Long before I had a blog, considered publishing a book, or had moved to Colorado, I stuck my camera straight down out of the window in the middle of the boonies in North Carolina, and photographed some agricultural patterns under full zoom. They seemed interesting at the time, so went home and downloaded them, shocked at their artistic value. Since I was merely taking incidental photographs from the airplane, sharing them with friends here and there, I didn’t think too much of it, other than to keep an eye out for the occasional texture or pattern that I happened to see.

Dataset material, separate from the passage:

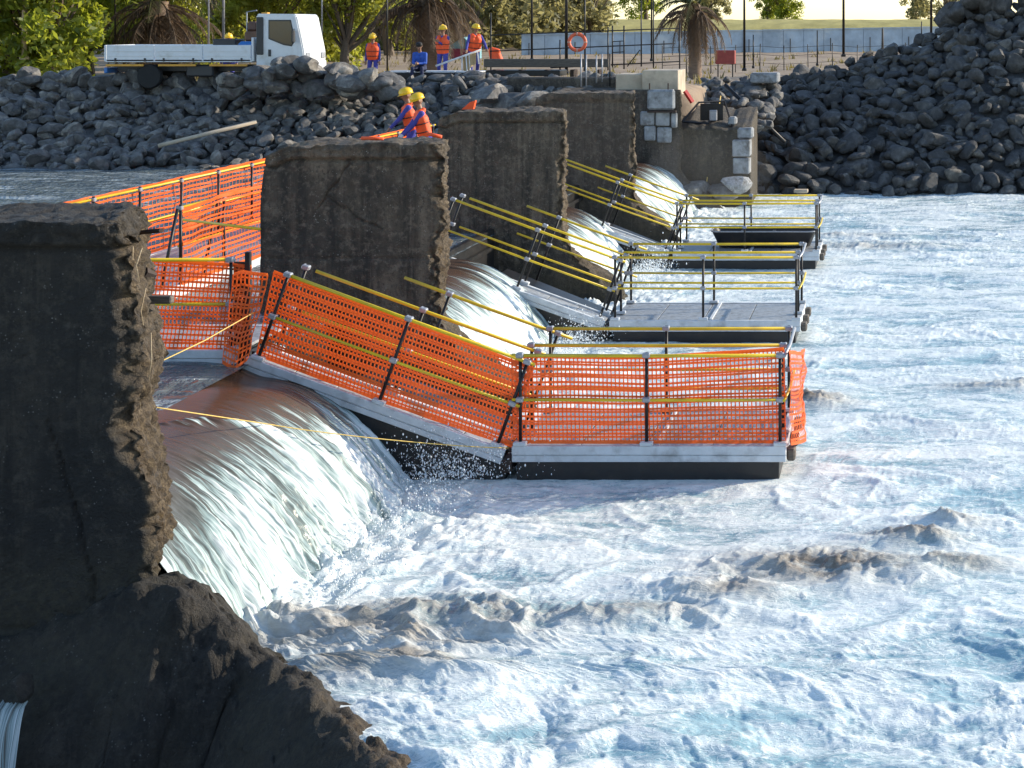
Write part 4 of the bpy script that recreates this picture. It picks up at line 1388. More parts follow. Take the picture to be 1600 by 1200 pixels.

If I had any clue that I was about to fling myself off a mental cliff and start wandering planet earth like a confused and overpriced hobo, I do not think I would have believed it. Over the next few years, the airplane would cross America three times, visit 22 states, fly the highest peaks of Colorado, Utah, Wyoming, Montana, North Carolina, and Tennessee, and view coastlines from the Outer Banks to the Great Salt Lake. In all of those hundreds of hours, I kept an eye out for the occasional texture, pattern, or interesting farm field, taking pictures and forgetting about them.
Some months ago, I announced the publication of “American Texture: Canvas From the Sky,” which is a collection of my non-agrarian textures and patterns. In reverse order, I have now released book #15, “Field of Dreams: American Agriculture From the Sky,” which contains the best of that original inspiration: agricultural textures and patterns from the good old USA.
At some point, I will make sense of my European wanderings, as this agricultural and texture odyssey continues in the Old World. From the first flight in the Rhine Valley of Germany in 2016 to the tulip fields north of Amsterdam down to the wheat fields along the Straits of Gibraltar in Spain and the port vineyards along the Atlantic in Portugal, I have been amassing an asphyxiating amount of artwork. One of these days, I’ll make some sense of all of it, and more books will show up. Until then, I keep flying!